WRITTEN TASK - Repeat each entry exactly and drop the pictures.

___ DATA IN THIS EXERCISE ___

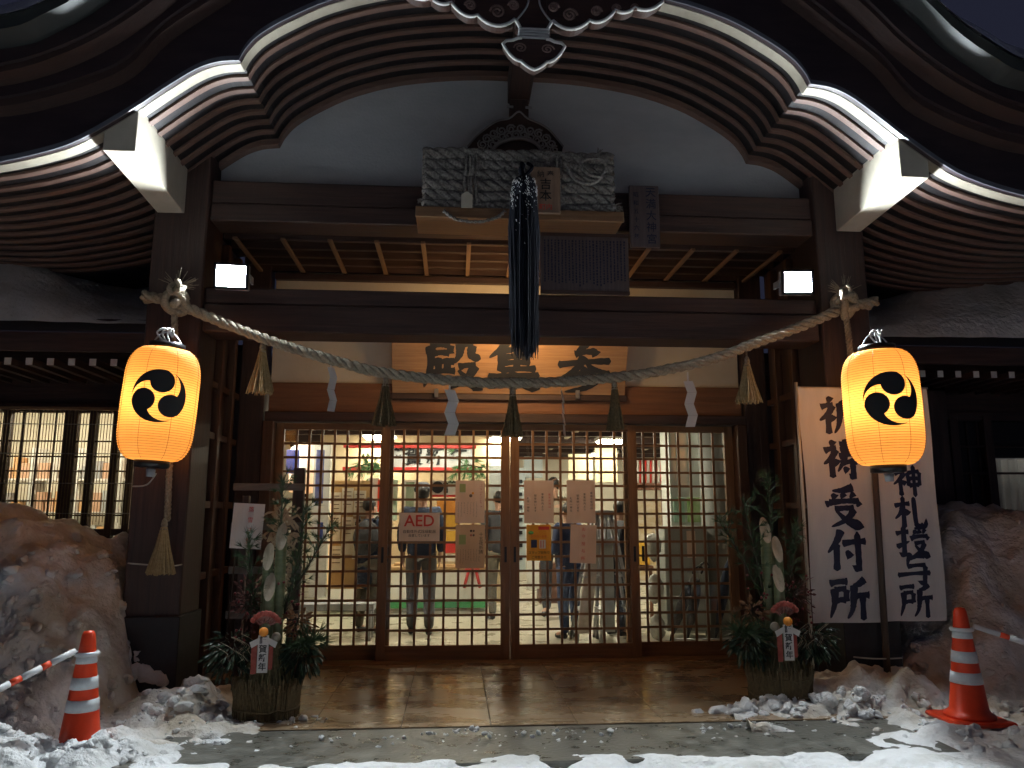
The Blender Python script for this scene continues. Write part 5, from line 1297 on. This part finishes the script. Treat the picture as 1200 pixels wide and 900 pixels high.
def facing(px0, px1, py0, py1, Y, m, name, label, cat, th=.03, frame=None):
    a = at(px0, py0, Y); b = at(px1, py1, Y); t = simple(name, label, cat, ((a.x+b.x)/2, Y, b.z))
    part(MB().box(a.x, b.x, Y, Y+th, b.z, a.z), 'panel', m, t, bevel=.003)
    if frame:
        w_ = .03
        for (q0, q1, r0, r1) in ((a.x-w_, a.x, b.z-w_, a.z+w_), (b.x, b.x+w_, b.z-w_, a.z+w_), (a.x, b.x, b.z-w_, b.z), (a.x, b.x, a.z, a.z+w_)): part(MB().box(q0, q1, Y-.01, Y+th, r0, r1), 'frame', frame, t)
    return t, a, b
t, a, b = facing(447, 556, 525, 548, 10.4, mat('pale_banner', (.66, .70, .70), .6), 'greeting_board', 'long white board with four brushed new year characters and red borders', 'sign')
part(MB().box(a.x-.5, b.x+.02, 10.36, 10.44, a.z, a.z+.05), 'red_border', REDP, t); part(MB().box(a.x-.5, b.x+.02, 10.36, 10.44, b.z-.05, b.z), 'red_border', REDP, t)
for ch, px in zip('謹賀新年', (463, 485, 510, 538)): lettering(ch, .25, INK, at(px, 536.5, 10.38), t, 'brushed_character', bold=.02, rough=.04)
t, a, b = facing(506, 545, 563, 580, 11.0, WPAN, 'small_sign', 'small white sign with a crest and the character for congratulation', 'sign'); lettering('謹', .19, INK, at(527, 572, 10.98), t, 'brushed_character', bold=.02)
part(MB().ball(at(513, 571, 10.985), .085, 10, (1, .05, 1)), 'crest', INK, t); part(MB().box(a.x, b.x, 10.97, 10.99, b.z-.03, b.z), 'red_border', REDP, t)
def shelf_row(px0, px1, py, items):
    pass
for px0, px1, py0, py1, m, lab in ((512, 534, 585, 602, ORNG, 'orange display box on the upper shelf behind the capped person'), (522, 536, 603, 621, YLW, 'yellow display box under the orange one'), (521, 536, 622, 634, YLW, 'smaller yellow display box above the red one'),
                                  (520, 536, 636, 648, REDP, 'red display box by the AED notice edge'), (520, 536, 650, 658, WPAN, 'pale display box lowest on the counter'), (462, 470, 660, 668, TANP, 'tan box on the left end of the counter')):
    facing(px0, px1, py0, py1, 11.75, m, 'display_box', lab, 'box', .2)
facing(476, 485, 565, 595, 12.0, mat('picture_green', (.2, .3, .2), .5, (.4, .45, .35), (9, 9, 9)), 'framed_picture', 'white-framed greenish picture left of the capped person', 'picture', frame=WPAN)
facing(443, 447, 562, 600, 11.2, mat('vivid_red_panel', (.75, .08, .03), .5), 'red_strip_sign', 'narrow vivid red upright strip beside the inner door stile', 'sign'); facing(431, 442, 560, 640, 11.25, WPAN, 'white_panel_sign', 'white upright panel left of the vivid red strip', 'panel')
facing(456, 465, 562, 610, 11.2, mat('green_white_panel', (.2, .45, .3), .5, (.6, .65, .55), (3, 3, 3)), 'green_strip_sign', 'green and white upright strip right of the inner door stile', 'sign')
struct(MB().box(at(372, 600, 12.6).x, at(600, 600, 12.6).x, 12.6, 12.7, 0, 2.7).build('counter_back_wall', mat('back_wall', (.55, .42, .25), .6, (.62, .5, .32), (2, 2, 2))))
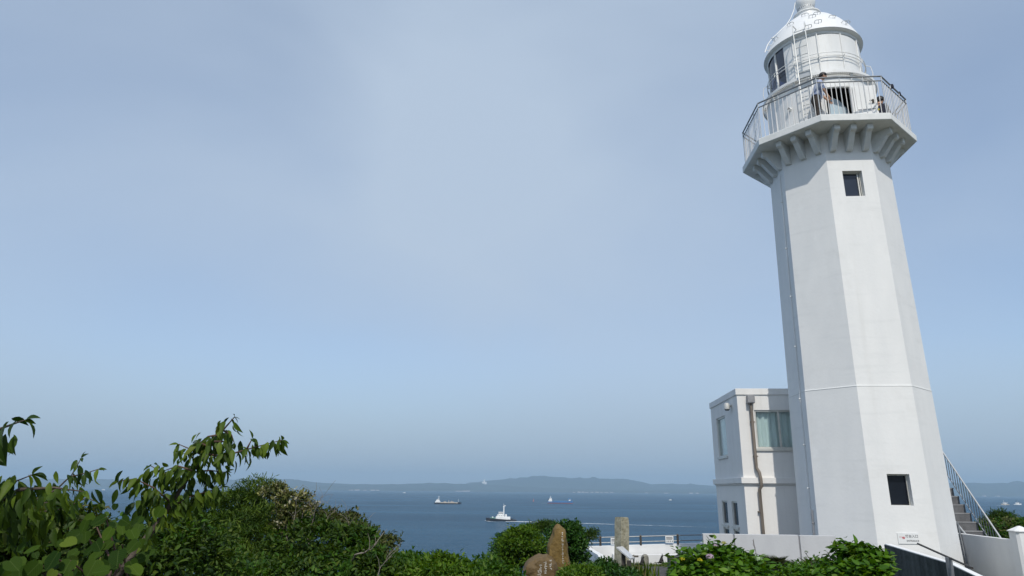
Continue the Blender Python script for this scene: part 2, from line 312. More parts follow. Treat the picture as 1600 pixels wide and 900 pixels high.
def panel(mb, P, ub, vb, holes, depth):
    """wall sheet with rectangular openings and reveals. P(u, v, d) -> point; ub(v) = (u0, u1); holes [(u0, u1, v0, v1)]"""
    vs_ = sorted({vb[0], vb[1], *[h[2] for h in holes], *[h[3] for h in holes]})
    us = sorted({h[0] for h in holes} | {h[1] for h in holes})
    for i in range(len(vs_) - 1):
        a, b = vs_[i], vs_[i + 1]
        la = [ub(a)[0], *us, ub(a)[1]]; lb = [ub(b)[0], *us, ub(b)[1]]
        for j in range(len(la) - 1):
            um, vm = (la[j] + la[j + 1]) / 2, (a + b) / 2
            if any(h[0] < um < h[1] and h[2] < vm < h[3] for h in holes): continue
            mb.quad(P(la[j], a, 0), P(la[j + 1], a, 0), P(lb[j + 1], b, 0), P(lb[j], b, 0))
    for u0, u1, v0, v1 in holes:
        mb.quad(P(u0, v0, 0), P(u0, v1, 0), P(u0, v1, depth), P(u0, v0, depth)); mb.quad(P(u1, v0, 0), P(u1, v0, depth), P(u1, v1, depth), P(u1, v1, 0))
        mb.quad(P(u0, v0, 0), P(u0, v0, depth), P(u1, v0, depth), P(u1, v0, 0)); mb.quad(P(u0, v1, 0), P(u1, v1, 0), P(u1, v1, depth), P(u0, v1, depth))
def frame_bars(mb, P, u0, u1, v0, v1, t, d0, d1):
    for a, b, c, d in ((u0, u0 + t, v0, v1), (u1 - t, u1, v0, v1), (u0 + t, u1 - t, v0, v0 + t), (u0 + t, u1 - t, v1 - t, v1)): barbox(mb, P, a, b, c, d, d0, d1)
def barbox(mb, P, a, b, c, d, d0, d1):
    p = [P(u, v, w) for w in (d0, d1) for u, v in ((a, c), (b, c), (b, d), (a, d))]
    n = len(mb.v); mb.v += [tuple(x) for x in p]
    for q in ((0, 1, 2, 3), (4, 7, 6, 5), (0, 4, 5, 1), (1, 5, 6, 2), (2, 6, 7, 3), (3, 7, 4, 0)): mb.face(tuple(n + i for i in q))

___

IN RESPONSE -
The Blender Python script for this scene continues. Write part 5, from line 1297 on. This part finishes the script. Treat the picture as 1200 pixels wide and 900 pixels high.
def facing(px0, px1, py0, py1, Y, m, name, label, cat, th=.03, frame=None):
    a = at(px0, py0, Y); b = at(px1, py1, Y); t = simple(name, label, cat, ((a.x+b.x)/2, Y, b.z))
    part(MB().box(a.x, b.x, Y, Y+th, b.z, a.z), 'panel', m, t, bevel=.003)
    if frame:
        w_ = .03
        for (q0, q1, r0, r1) in ((a.x-w_, a.x, b.z-w_, a.z+w_), (b.x, b.x+w_, b.z-w_, a.z+w_), (a.x, b.x, b.z-w_, b.z), (a.x, b.x, a.z, a.z+w_)): part(MB().box(q0, q1, Y-.01, Y+th, r0, r1), 'frame', frame, t)
    return t, a, b
t, a, b = facing(447, 556, 525, 548, 10.4, mat('pale_banner', (.66, .70, .70), .6), 'greeting_board', 'long white board with four brushed new year characters and red borders', 'sign')
part(MB().box(a.x-.5, b.x+.02, 10.36, 10.44, a.z, a.z+.05), 'red_border', REDP, t); part(MB().box(a.x-.5, b.x+.02, 10.36, 10.44, b.z-.05, b.z), 'red_border', REDP, t)
for ch, px in zip('謹賀新年', (463, 485, 510, 538)): lettering(ch, .25, INK, at(px, 536.5, 10.38), t, 'brushed_character', bold=.02, rough=.04)
t, a, b = facing(506, 545, 563, 580, 11.0, WPAN, 'small_sign', 'small white sign with a crest and the character for congratulation', 'sign'); lettering('謹', .19, INK, at(527, 572, 10.98), t, 'brushed_character', bold=.02)
part(MB().ball(at(513, 571, 10.985), .085, 10, (1, .05, 1)), 'crest', INK, t); part(MB().box(a.x, b.x, 10.97, 10.99, b.z-.03, b.z), 'red_border', REDP, t)
def shelf_row(px0, px1, py, items):
    pass
for px0, px1, py0, py1, m, lab in ((512, 534, 585, 602, ORNG, 'orange display box on the upper shelf behind the capped person'), (522, 536, 603, 621, YLW, 'yellow display box under the orange one'), (521, 536, 622, 634, YLW, 'smaller yellow display box above the red one'),
                                  (520, 536, 636, 648, REDP, 'red display box by the AED notice edge'), (520, 536, 650, 658, WPAN, 'pale display box lowest on the counter'), (462, 470, 660, 668, TANP, 'tan box on the left end of the counter')):
    facing(px0, px1, py0, py1, 11.75, m, 'display_box', lab, 'box', .2)
facing(476, 485, 565, 595, 12.0, mat('picture_green', (.2, .3, .2), .5, (.4, .45, .35), (9, 9, 9)), 'framed_picture', 'white-framed greenish picture left of the capped person', 'picture', frame=WPAN)
facing(443, 447, 562, 600, 11.2, mat('vivid_red_panel', (.75, .08, .03), .5), 'red_strip_sign', 'narrow vivid red upright strip beside the inner door stile', 'sign'); facing(431, 442, 560, 640, 11.25, WPAN, 'white_panel_sign', 'white upright panel left of the vivid red strip', 'panel')
facing(456, 465, 562, 610, 11.2, mat('green_white_panel', (.2, .45, .3), .5, (.6, .65, .55), (3, 3, 3)), 'green_strip_sign', 'green and white upright strip right of the inner door stile', 'sign')
struct(MB().box(at(372, 600, 12.6).x, at(600, 600, 12.6).x, 12.6, 12.7, 0, 2.7).build('counter_back_wall', mat('back_wall', (.55, .42, .25), .6, (.62, .5, .32), (2, 2, 2))))
Continue the Blender Python script for this scene: part 2, from line 312. More parts follow. Treat the picture as 1600 pixels wide and 900 pixels high.
def panel(mb, P, ub, vb, holes, depth):
    """wall sheet with rectangular openings and reveals. P(u, v, d) -> point; ub(v) = (u0, u1); holes [(u0, u1, v0, v1)]"""
    vs_ = sorted({vb[0], vb[1], *[h[2] for h in holes], *[h[3] for h in holes]})
    us = sorted({h[0] for h in holes} | {h[1] for h in holes})
    for i in range(len(vs_) - 1):
        a, b = vs_[i], vs_[i + 1]
        la = [ub(a)[0], *us, ub(a)[1]]; lb = [ub(b)[0], *us, ub(b)[1]]
        for j in range(len(la) - 1):
            um, vm = (la[j] + la[j + 1]) / 2, (a + b) / 2
            if any(h[0] < um < h[1] and h[2] < vm < h[3] for h in holes): continue
            mb.quad(P(la[j], a, 0), P(la[j + 1], a, 0), P(lb[j + 1], b, 0), P(lb[j], b, 0))
    for u0, u1, v0, v1 in holes:
        mb.quad(P(u0, v0, 0), P(u0, v1, 0), P(u0, v1, depth), P(u0, v0, depth)); mb.quad(P(u1, v0, 0), P(u1, v0, depth), P(u1, v1, depth), P(u1, v1, 0))
        mb.quad(P(u0, v0, 0), P(u0, v0, depth), P(u1, v0, depth), P(u1, v0, 0)); mb.quad(P(u0, v1, 0), P(u1, v1, 0), P(u1, v1, depth), P(u0, v1, depth))
def frame_bars(mb, P, u0, u1, v0, v1, t, d0, d1):
    for a, b, c, d in ((u0, u0 + t, v0, v1), (u1 - t, u1, v0, v1), (u0 + t, u1 - t, v0, v0 + t), (u0 + t, u1 - t, v1 - t, v1)): barbox(mb, P, a, b, c, d, d0, d1)
def barbox(mb, P, a, b, c, d, d0, d1):
    p = [P(u, v, w) for w in (d0, d1) for u, v in ((a, c), (b, c), (b, d), (a, d))]
    n = len(mb.v); mb.v += [tuple(x) for x in p]
    for q in ((0, 1, 2, 3), (4, 7, 6, 5), (0, 4, 5, 1), (1, 5, 6, 2), (2, 6, 7, 3), (3, 7, 4, 0)): mb.face(tuple(n + i for i in q))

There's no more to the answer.